Croydon sokaklarında karşıma kim çıkarsa mikrofon uzatmaya çalışıyorum. Cevap vermek istemeyenler ya da hızlıca uzaklaşanlar dışında seçimde kime oy vereceklerini sorduğumda çoğu kişi "İşçi Partisi" yanıtını veriyor.
Çoğunun ağzında ise İşçi Partisi'nin 'halkın yanında' olduğu şiarı var. Parti'nin toplumun kırılgan kesimlerini desteklediği, Muhafazakar Parti'nin ise adaletsizliği artırdığı söyleniyor.
Croydon'ın merkezinde dolaşırken karşıma Liberal Demokrat Parti'ye oy verecek bir seçmen de çıkıyor.
2015 seçimlerinde 49 sandalye birden kaybeden parti, ülke genelinde oyların yüzde 7,9'unu almıştı.
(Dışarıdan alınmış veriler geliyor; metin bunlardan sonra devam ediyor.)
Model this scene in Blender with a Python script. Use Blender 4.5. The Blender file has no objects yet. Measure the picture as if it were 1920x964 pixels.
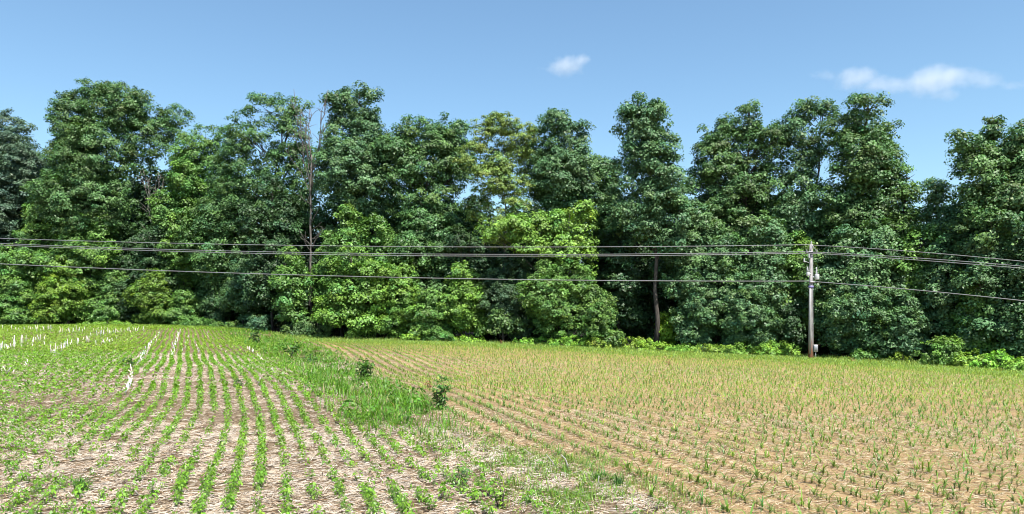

Seçimi kazanmaları takdirinde Brexit referandumunu tekrar düzenleyeceklerini söyleyen partinin seçmenlerinden 70 yaşındaki John, ne İşçi Partisi'ni ne de Muhafazakar Parti'yi desteklediğini söylüyor:
"Eşim İspanyol, o yüzden AB'de kalma taraftarıydım. Gençleri oy vermek için sandık başına çekemediler. Eğer bunu yapabilselerdi halen AB'de olurduk."
Croydon Central'de de seçim sonuçlarını seçimlere katılım oranı belirleyeceğe benzer.
Brexit referandumunda 18-24 yaş arası genç seçmenlerin katılımı yüzde 40 oranındaydı. Bu, İkinci Dünya Savaşı'ndan beri ikinci en düşük katılım demek.
Financial Times'ın haberine göre bu Perşembe günü düzenlenecek genel seçimde genç seçmenlerin yüzde 33'ü İşçi Partisi'ne, yüzde 20'si ise Muhafazakarlara oy vereceğini söylüyor.
Bu yüzden bu seçimde İşçi Partisi için en kritik rolü genç seçmenin sandığa gidip gitmemesi oynayacak.